March 23, 2006

I just think this is cool...

It wasn't that long ago that the US military was totally unable to produce UAV's. Billions were spent on super-high-tech jet-propelled monsters that never went into operation. While little Israel modified hobby planes and used them with great effectiveness...

Guess somebody finally got a clue.

Soldier launches a Raven UAV in Iraq

Spc. Charles Farram, 26 of Fort Myers, Fla., assigned to D Company, 1st Battalion, 67th Armor, launches a “Raven” unmanned aerial vehicle (UAV) to provide route reconnaissance of the town of Mussayib, Iraq, on Sunday. James J. Lee / Army Times [link to photo]

Posted by John Weidner at March 23, 2006 09:01 PM
Comments

Cool indeed.

Posted by: PDS at March 24, 2006 12:58 PM

I'm reminded of a story a friend of mine told me about his father.....

Mr. Mitchell served in the Army as a combat engineer during World War II. He and his unit fought their way across France and Germany during the last nine months of the war, fixing bridges, clearing minefields, and so on. By this time, the German forces were in headlong retreat, leaving a fair amount of war materiel behind. Mr. Mitchell, being experienced in demolition, took an interest in the demolition equipment left behind by the Germans, and discovered why (as he saw it) the Germans were losing the war.

The give-away? The igniter the Germans were using for their demolition charges. It was a rather elaborate gizmo, with a wind-up spring-mechanism powering a flint-and-steel spark-maker, like what you find on cigarette-lighters, only larger. Mr. Mitchell guessed that the German igniter probably cost the Germans the equivalent of several dollars to make, and was probably the best igniter (for the purpose) money could buy. The problem was that the money was wasted. He and his men were using packs of matches to light fuses, and if the pack of matches gets wet, so what-- you throw the pack out and get a dry pack of matches that only cost a few pennies to make. If the Germans lost or broke their igniter, they were out a couple of bucks.

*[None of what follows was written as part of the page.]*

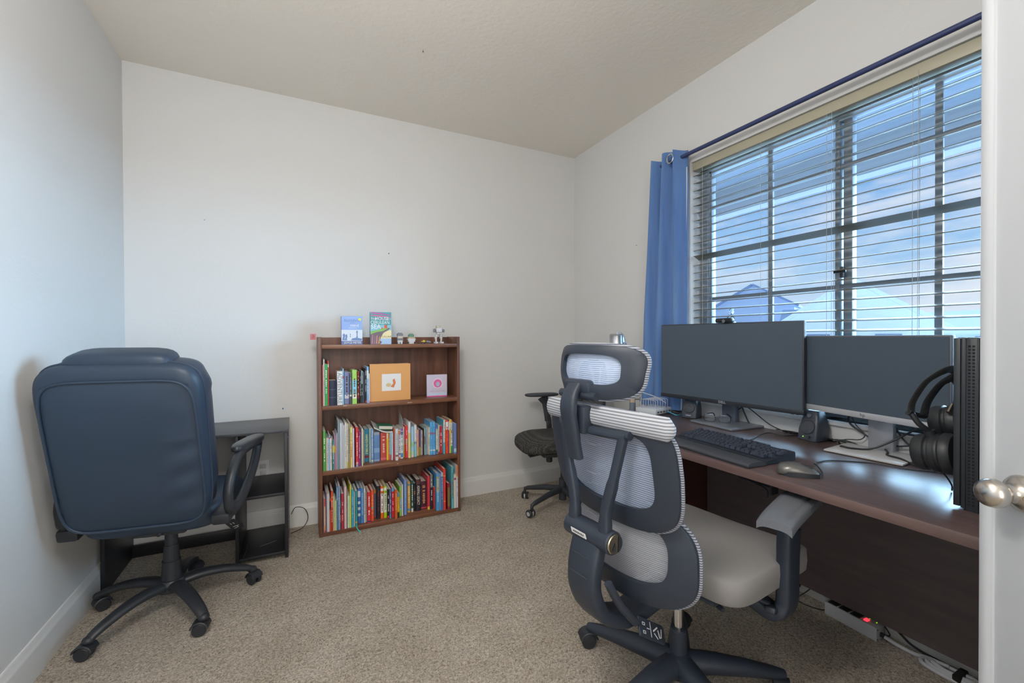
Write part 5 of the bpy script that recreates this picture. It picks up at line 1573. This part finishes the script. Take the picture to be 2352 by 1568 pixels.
wire('speaker_cable', 'black cable arching behind the large monitor towards the right speaker', [(2.112, 1.545, .80), (2.108, 1.50, .838), (2.108, 1.46, .832), (2.112, 1.36, .770), (2.114, 1.28, D_), (2.112, 1.22, D_), (2.114, 1.18, D_)], .0026)
wire('monitor_cable', 'thick black cable hanging down behind the large monitor', [(2.090, 1.56, .93), (2.105, 1.52, .87), (2.110, 1.49, .80), (2.114, 1.46, D_ + .001), (2.113, 1.40, D_)], .0040)
wire('video_cable', 'black cable hanging in a loop left of the silver stand', [(2.095, .985, .895), (2.112, 1.012, .862), (2.114, 1.005, .832), (2.114, .955, .800), (2.112, .90, .768), (2.05, .85, DESK + .014), (2.00, .83, DESK + .013), (1.98, .78, DESK + .013), (1.955, .72, D_), (1.97, .66, D_)], .0036)
wire('power_cable', 'black cable drooping in front of the silver stand', [(2.114, .76, .875), (2.100, .80, .840), (2.060, .855, .79), (2.03, .90, DESK + .016), (1.99, .945, DESK + .014), (1.985, .975, DESK + .016), (2.03, 1.005, D_), (2.08, 1.03, D_), (2.113, 1.05, D_)], .0036)
wire('display_cable', 'dark blue cable swooping across behind the silver stand', [(2.112, .985, .885), (2.116, .952, .872), (2.116, .898, .842), (2.116, .841, .829), (2.114, .775, .829), (2.113, .70, .845)], .0036, mat('navy_cable', (.03, .045, .08), .45))
wire('short_cable', 'black cable dropping beside the right edge of the silver stand', [(2.112, .862, .90), (2.116, .858, .865), (2.116, .838, .82), (2.115, .815, .792), (2.113, .80, .787), (2.112, .86, .772), (2.114, .90, .775)], .0032)
wire('thin_cable', 'thin black cable curling behind the right speaker', [(2.115, 1.00, .862), (2.116, .985, .83), (2.115, .955, .80), (2.113, .97, .775), (2.112, 1.02, .765), (2.110, 1.06, D_), (2.112, 1.085, D_)], .0020)
g = G()
random.seed(2)
for k in range(5):
    y0 = .97 + .01 * k
    g.tube(smooth_path([(2.113 - .003 * k, y0, D_ + .004 * (k % 3)), (2.105 - .007 * k, y0 + .04, D_ + .012 + .003 * (k % 2)), (2.111 - .004 * k, y0 + .075, D_ + .004 * ((k + 1) % 3)), (2.116, y0 + .1, D_ + .006)], 6), .0022, 6)
tag(g.build('cable_bundle', CABLE), 'tangle of black cables on the desk beside the right speaker', 'cable')
g = G()
for k in range(3):
    g.tube(smooth_path([(2.112 - .005 * k, 1.26 + .03 * k, D_ + .002 * k), (2.098 - .004 * k, 1.235, D_ + .003 + .004 * k), (2.113, 1.205 - .01 * k, D_ + .004)], 6), .0024, 6)
tag(g.build('cable_bundle', CABLE), 'small coil of black cable left of the right speaker', 'cable')

# ------------------------------------------------------------------ eyeglasses on the monitor's base plate
eg = thing('eyeglasses', 'folded wire rimmed eyeglasses lying on the large monitor base', 'glasses', (1.985, 1.560, DESK + .0115), math.radians(-58))
EGM = mat('glasses_frame', (.05, .06, .09), .25, .8)
g = G()
for s in (-1, 1):
    g.tube([Vector((s * .036 + .028 * sgp(math.cos(2 * PI * k / 32), .7), -.004, .020 + .018 * sgp(math.sin(2 * PI * k / 32), .75))) for k in range(32)], .0014, 6, True)
g.tube(smooth_path([(-.009, -.004, .026), (0, -.006, .029), (.009, -.004, .026)], 5), .0014, 6); g.build('rims', EGM, eg)
for s in (-1, 1):
    g = G(); g.faces([Vector((s * .036 + .0272 * sgp(math.cos(2 * PI * k / 32), .7), -.004, .020 + .0172 * sgp(math.sin(2 * PI * k / 32), .75))) for k in range(32)], [tuple(range(32))]); g.build('lens', glass_mat('lens_glass', (.92, .95, .97), .10), eg)
    g = G(); g.tube(smooth_path([(s * .064, -.002, .028), (s * .066, .010, .027), (s * .05, .055, .034), (s * .03, .10, .030), (s * .024, .118, .006)], 6), .0018, 6, sy=1.4); g.build('temple', EGM, eg)

# ------------------------------------------------------------------ charging station
ch = thing('charging_station', 'white multi port charger with wire dividers at the desk left end', 'charger', (1.955, 1.985, DESK), math.radians(12))
g = G(); g.b2((-.085, -.072, .002), (.085, .072, .034), .005); g.build('charger_body', mat('charger_white', (.62, .65, .70), .35), ch)
for k in range(6):
    x = -.066 + .026 * k
    g = G(); g.tube(smooth_path([(x, -.055, .034), (x, -.055, .070), (x, -.045, .084), (x, .035, .084), (x, .045, .070), (x, .045, .034)], 5), .0014, 6); g.build('wire_divider', mat('divider_grey', (.62, .65, .70), .3, .3), ch)
g = G()
for k in range(5):
    g.box((-.062 + .030 * k, -.0725, .016), (.016, .002, .008))
g.build('usb_ports', mat('port_dark', (.06, .07, .09), .5), ch)
wire('usb_cable', 'bright blue cable plugged into the charging station', [(1.985, 1.908, DESK + .017), (1.987, 1.88, DESK + .012), (1.995, 1.845, D_), (2.025, 1.842, D_), (2.05, 1.85, D_)], .0030, mat('cyan_cable', (.06, .33, .55), .4))
wire('charger_cord', 'white cord rising from the charging station towards the lamp', [(2.06, 1.985, DESK + .05), (2.02, 2.03, DESK + .085), (1.96, 2.07, DESK + .11), (1.92, 2.085, DESK + .125)], .0026, mat('white_cord', (.6, .62, .66), .4), of=ch)
wire('usb_cable', 'short dark cable lying beside the blue one', [(2.03, 1.918, DESK + .016), (2.045, 1.89, DESK + .008), (2.07, 1.86, D_), (2.09, 1.83, D_)], .0032)
# ------------------------------------------------------------------ clamp lamp
LM = ALU
ld = thing('desk_lamp', 'silver clamp on desk lamp behind the grey chair headrest', 'lamp', (1.890, 2.100, DESK))
g = G(); g.cyl((0, 0, .001), (0, 0, .050), .019, n=20); g.build('clamp_base', mat('clamp_grey', (.16, .19, .24), .5), ld)
g = G(); g.cyl((0, 0, .050), (0, 0, .112), .017, n=20, bev=.002); g.box((-.026, .014, .082), (.014, .03, .034), None, .003); g.build('clamp_wood', mat('light_wood', (.52, .42, .32), .5, var=(8, (.46, .36, .26)), stretch=(1, 1, .2)), ld)
g = G(); g.cyl((.012, -.012, .072), (.030, -.028, .072), .004, n=10); g.box((.034, -.031, .073), (.004, .030, .014), RM(.4, 0, -.75), .002); g.box((.034, -.031, .073), (.004, .026, .010), RM(-.6, 0, -.75), .002); g.build('wing_screw', mat('screw_dark', (.10, .11, .14), .35, .7), ld)
g = G()
for o1 in (-.008, .008):
    g.cyl((0, o1, .10), (.085, o1 + .02, .30), .0045, n=10); g.cyl((.085, o1 + .02, .30), (-.085, o1, .452), .0045, n=10)
g.cyl((.085, .0, .30), (.085, .04, .30), .012, n=16); g.cyl((-.085, -.018, .448), (-.085, .018, .448), .015, n=16); g.build('spring_arm', LM, ld)
hd = G(); hd.lathe([(0, .052), (.010, .0515), (.036, .050), (.0405, .046), (.0405, -.004), (.046, -.014), (.075, -.036), (.088, -.066), (.086, -.066), (.072, -.036), (.04, -.012), (0, -.01)], TM((-.128, .0, .432), RM(.08, -.10, 0)), 36); hdo = hd.build('lamp_shade', LM, ld, 35)
g = G(); g.cyl((-.123, -.002, .482), (-.122, -.002, .494), .009, n=14)
g.tube(smooth_path([(-.122, -.002, .492), (-.110, -.008, .498), (-.085, -.018, .478), (-.072, -.020, .44), (-.08, -.016, .42)], 6), .0032, 8); g.build('lamp_cord', mat('cord_grey', (.42, .44, .50), .4), hdo)
g = G(); g.ball((-.128, 0, .385), .024, 16); g.build('bulb', mat('bulb_white', (.7, .7, .68), .4), hdo)

# ------------------------------------------------------------------ computer tower and headphones
pc = thing('computer_tower', 'black computer tower with perforated front strip at the desk right end', 'computer', (1.80, .405, DESK))
PCM = mat('tower_black', (.020, .024, .029), .42)
g = G(); g.b2((-.205, -.105, .012), (.235, .104, .460), .003); g.build('case', PCM, pc)
g = G()
g.b2((-.2155, .094, .008), (-.205, .1075, .458), .0015); g.b2((-.2120, .0865, .004), (-.205, .094, .458), .001); g.b2((-.2165, .0835, .000), (-.205, .0865, .459), .0006)
g.b2((-.2150, .0620, .000), (-.205, .0835, .457), .0008); g.b2((-.2170, .0585, .000), (-.205, .0620, .459), .0006); g.b2((-.2130, -.0585, .000), (-.205, .0585, .457), .001); g.b2((-.2165, -.105, .000), (-.205, -.0585, .459), .001)
fp = g.build('front_panel', PCM, pc)
g = G()
for k in range(48):
    for y in (.0768, .0688):
        z = .018 + k * .0089
        g.box((-.2148, y, z), (.0012, .0050, .0056))
g.build('vent_holes', mat('vent_black', (.004, .004, .005), .8), fp)
for x in (-.16, .19):
    for y in (-.08, .08):
        g = G(); g.box((x, y, .006), (.05, .022, .012), None, .002); g.build('foot', BLK, pc)
g = G(); g.b2((-.195, .104, .02), (.225, .1095, .45), .003); g.build('side_panel', mat('tower_side', (.028, .032, .04), .35), pc)
hp = thing('headphones', 'large black over ear headphones hanging from the computer tower', 'headphones', (1.690, .575, 1.10))
HPM = mat('headphone_black', (.020, .022, .025), .45)
HPB = mat('headphone_band', (.055, .054, .052), .40)
def cup(c, r, name, M):
    g = G()
    g.lathe([(0, -.046), (r * .80, -.046), (r * .92, -.040), (r * .97, -.030), (r * .97, -.016), (r * .90, -.012), (r * .90, -.006), (r * 1.02, -.002), (r * 1.03, .010), (r * .98, .014), (r * .98, .017), (r * 1.07, .022), (r * 1.08, .034), (r * .98, .044), (r * .62, .046), (0, .040)], TM(c, None) @ M, 40)
    return g.build(name, HPM, hp, 35)
Mc = frame((0, 0, 0), (1, 0, 0), (0, .12, 1))          # cup axis close to y
cup((-.022, .0, -.232), .0545, 'ear_cup', Mc)
cup((.080, -.002, -.150), .050, 'ear_cup', Mc)
g = G(); g.tube(smooth_path([(-.055, .046, -.118), (-.060, .040, -.085), (-.066, .012, -.030), (-.066, -.014, -.002), (-.050, -.030, .012), (-.010, -.034, .010), (.05, -.03, -.03), (.095, -.01, -.095)], 7), .010, 12, sx=1.25, sy=.22, up=(.3, .8, .4)); g.build('headband', HPB, hp)
g = G(); g.tube(smooth_path([(-.018, .030, -.125), (-.022, .020, -.085), (-.030, -.006, -.038), (-.030, -.024, -.018), (-.010, -.036, -.010), (.04, -.03, -.045), (.08, -.01, -.10)], 7), .012, 12, sx=1.25, sy=.22, up=(.3, .8, .4)); g.build('inner_band', mat('padded_band', (.030, .032, .036), .7), hp)
g = G(); g.tube([(-.062, .050, -.118), (-.036, .044, -.126), (-.006, .030, -.132)], .0075, 10, sx=1.3, sy=.8); g.tube(smooth_path([(-.052, .046, -.122), (-.048, .030, -.150), (-.030, .012, -.172)], 4), .008, 10); g.cyl((-.030, .014, -.168), (-.026, .010, -.185), .014, n=14); g.build('yoke', HPM, hp)
g = G(); g.cyl((.020, -.012, -.116), (.040, -.014, -.094), .006, n=12); g.build('slider_pin', mat('pin_bronze', (.35, .30, .25), .25, 1.0), hp)
g = G(); g.tube(smooth_path([(-.012, -.01, -.285), (.0, -.02, -.31), (.02, -.02, -.33), (.05, -.01, -.35)], 5), .0022, 6); g.build('headphone_cable', CABLE, hp)

# =================================================================== below the desk
ps = thing('power_strip', 'white power strip with glowing red switch on the carpet under the desk', 'power strip', (2.075, .975, 0), math.radians(-3))
PSW = mat('strip_white', (.50, .51, .54), .45, bump=(6, .15, .001))
g = G(); g.b2((-.030, -.097, .0), (.030, .097, .054), .002); g.build('strip_body', PSW, ps)
for k in range(3):
    g = G(); g.box((.0, .070 - k * .043, .0545), (.050, .036, .004), None, .002)
    for dx in (-.008, .008):
        g.box((dx, .072 - k * .043, .0565), (.003, .010, .001))
    g.build('socket', BLK, ps)
g = G(); g.box((-.008, -.052, .056), (.020, .014, .006), RM(.1, 0, 0), .002); g.build('red_switch', mat('red_glow', (.7, .03, .04), .3, emit=((.9, .03, .05), 2.2)), ps)
g = G()
for p in ((.016, -.052, .0548), (.010, -.078, .0548)):
    g.box(p, (.006, .003, .0016))
g.build('indicator_lights', mat('green_led2', (.3, .6, .05), .4, emit=((.35, .7, .03), .9)), ps)
g = G()
for x in (-.024, .024):
    for z in (.008, .046):
        g.cyl((x, -.097, z), (x, -.0985, z), .0026, n=10)
g.cyl((.0, -.096, .022), (.0, -.112, .022), .0095, n=16); g.build('end_screws', BLK, ps)
GC = mat('grey_power_cord', (.55, .55, .58), .5)
pts = [(2.066, .864, .022), (2.068, .82, .014), (2.080, .775, .0075), (2.098, .745, .0075), (2.104, .70, .0075), (2.100, .65, .0075)]
for k in range(3):
    o_ = .007 * k
    zz = .008 + .0065 * k
    pts += [(2.096 - o_, .615, zz), (2.070, .602 + o_, zz), (2.044 + o_, .62, zz), (2.036 + o_, .68, zz), (2.040 + o_, .735 - o_ * 2, zz + .003), (2.062, .752 - o_ * 2.4, zz + .003), (2.086 - o_, .74 - o_ * 2, zz + .003), (2.092 - o_, .68, zz + .004)]
wire('power_cord', 'thick grey power cord coiled on the carpet beyond the power strip', pts, .0072, GC, 7, of=ps)
g = G(); g.box((2.068, .648, .0165), (.070, .022, .030), None, .004); tag(g.build('cable_tie', mat('velcro_black', (.012, .012, .012), .9)), 'black hook and loop strap around the coiled grey cord', 'strap')
wire('floor_cable', 'black cable running along the baseboard behind the grey cord', [(2.080, .905, .10), (2.108, .845, .05), (2.117, .800, .014), (2.117, .74, .007), (2.117, .66, .006), (2.116, .58, .006)], .0040)
wire('floor_cable', 'thin black cable hanging just right of the power strip', [(2.118, .94, .12), (2.120, .90, .05), (2.116, .868, .012), (2.105, .884, .005), (2.090, .862, .004)], .0022)
wire('floor_cable', 'thin black cable looped on the carpet left of the power strip', [(2.118, 1.135, .105), (2.105, 1.16, .05), (2.07, 1.19, .008), (2.053, 1.20, .004), (2.035, 1.175, .004), (2.037, 1.135, .004), (2.060, 1.09, .004), (2.09, 1.078, .004)], .0024)
wire('floor_cable', 'thick black cable hanging under the desk behind the seat', [(2.118, 1.16, .13), (2.110, 1.20, .06), (2.112, 1.225, .012), (2.105, 1.25, .006), (2.09, 1.31, .006), (2.10, 1.36, .03)], .0042)
wire('floor_cable', 'thin black cable drooping in front of the baseboard above the power strip', [(2.119, 1.19, .12), (2.117, 1.15, .075), (2.116, 1.11, .055), (2.117, 1.075, .075), (2.118, 1.05, .12)], .0022)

The rest of the German equipment was much the same-- very good quality....TOO good quality to use for war. The Germans, besided being badly led, lost the war because they spent too much on it in the wrong way.

I think we suffered from the same mentality somewhat during the Cold War, what with bloated things like Aquila.

Now, just as our businesses have prospered from a "lean and mean" approach, our military can prosper by realizing that our weapons systems don't have to be near-perfect-- they only have to be better than what the enemy has. And modified hobby planes are definitely better than what Al-Qaeda & Co. have, which is precisely nothing.

Posted by: Hale Adams at March 26, 2006 06:15 PM

The proper standard is not "better than what the enemy has". It is "good enough to do the job". And sometimes that requires a bit of sophistication.

I can think of several examples, but I'll pick just one: the fuel cans supplied to the British and German troops during the early fighting in North Africa. The Brits used cheap tin cans that could not withstand rough handling. I have seen estimates that one-third of the fuel supplied to those forces leaked out of the cans and was totally wasted. The Germans used heavy-wall cans that were the right shape for convenient carrying, by a soldier or on the running board of a vehicle. These cans had a fancy bayonet-type lid instead of an inexpensive pressed-metal screw thread. They had a triple handle; the center one could be used by one soldier to carry the can with good balance, and the outside ones could be used by a group of soldiers passing the cans in bucket-brigade style. They were assuredly the best possible can for the job.

And the Allies realized it. So they copied the German design. The British and American ones were no better than the German, but they were good enough to do the job, so they met the basic requirement.

You can still buy new ones today, likely injection-molded out of plastic, but the size, shape and proportions are the same. Today's industrial-supply catalogs still call them "jerrycans", after the nickname the British forces used for their enemies. They were - and under the right conditions, still are - the best item possible for doing the job.